Gov. Susana Martinez has found a new spot on the Web to post the names and salaries of classified state employees, after a judge ruled last month that she must remove those workers’ names from the online New Mexico Sunshine Portal.
The state began posting the names of the classified employees, along with their titles and salaries, last year. Prior to that, only the names, salaries and titles of exempt employees were posted on the website, along with the titles and salaries of classified employees.
Martinez pushed for the classified employees’ names to be posted as well, saying the information is publicly available in other spots. She argued that making the information easily available to the public is a boost to state government transparency.
But members of the American Federation of State, County and Municipal Employees Council 18 decried the move, saying the law authorizing the Sunshine Portal called only for the exempt employees’ names, titles and salaries to be published. The union asked Martinez to remove the classified employees’ names, and when she didn’t, its members asked a judge to force her to take them down.
Second Judicial District Court Judge Valerie Huling in July ordered Martinez to remove the classified names, which the governor did.
The information now is posted as part of the state’s main home page, at http://employees.newmexico.gov/. The database lists the same information that had been posted on the Sunshine Portal, for both exempt and classified employees.

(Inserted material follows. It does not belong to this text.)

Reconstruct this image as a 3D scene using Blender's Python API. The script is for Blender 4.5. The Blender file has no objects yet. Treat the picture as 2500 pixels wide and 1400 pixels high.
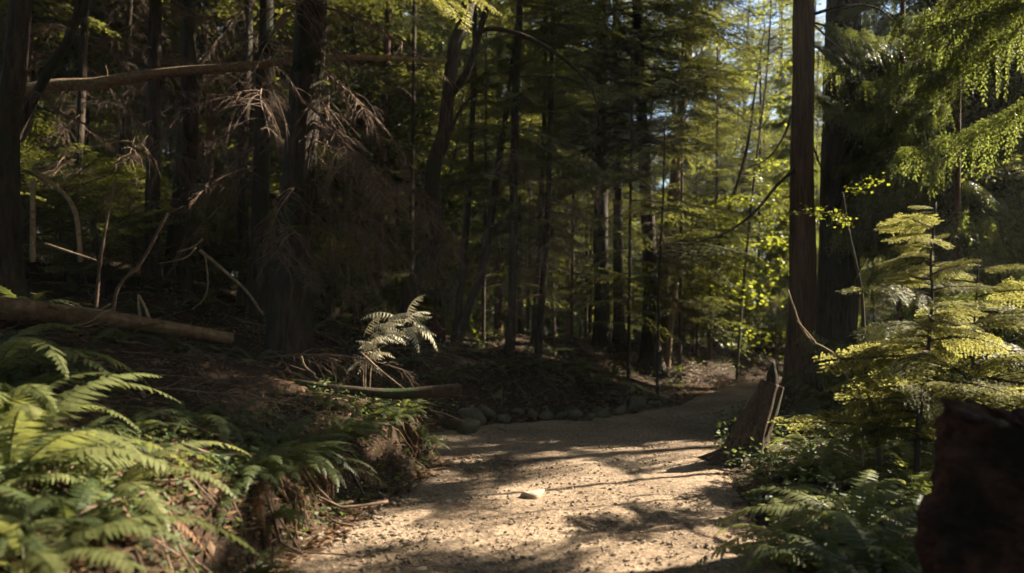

Union attorney Shane Youtz said Huling’s ruling applies to information posted on the portal, and he will look at whether it legally would transfer to other online sites.
In any case, Youtz said the original law that set up the portal’s content remains the same.
“I think the law reflects the Legislature’s attempt to balance the interest between citizens and civil servants. If you want to know how much an Accountant 2 makes at the Public Education Department, the Legislature provided citizens with that information. But if you want to know that name of that person, the Legislature said, ‘We’re not going to put that on the website because we want to give that person a small measure of privacy.’ ”
Martinez spokesman Scott Darnell said the governor next year will push for legislation that calls for all employees’ names to be posted on the New Mexico Sunshine Portal. The website’s sponsor, Sen. Sander Rue, R-Albuquerque, worked this year on an effort to add the classified names, but that measure didn’t make it out of the Legislature. He has said he again will try to codify that change.
Union members have said the information creates hard feelings among co-workers who earn different salaries for similar work. Others have expressed concerns over security when an employee’s department is listed online for anyone to see. A handful of employees’ names have been removed because of safety concerns.
The Governor’s Office has argued that the information is public and available in other places. Anyone can get employee salary information from state government, and newmexico.watchdog.org has published the information online. Darnell said the judge’s ruling prohibited the information from being posted on the Sunshine Portal, “but it was widely acknowledged that this is public information and therefore may be displayed on another site.”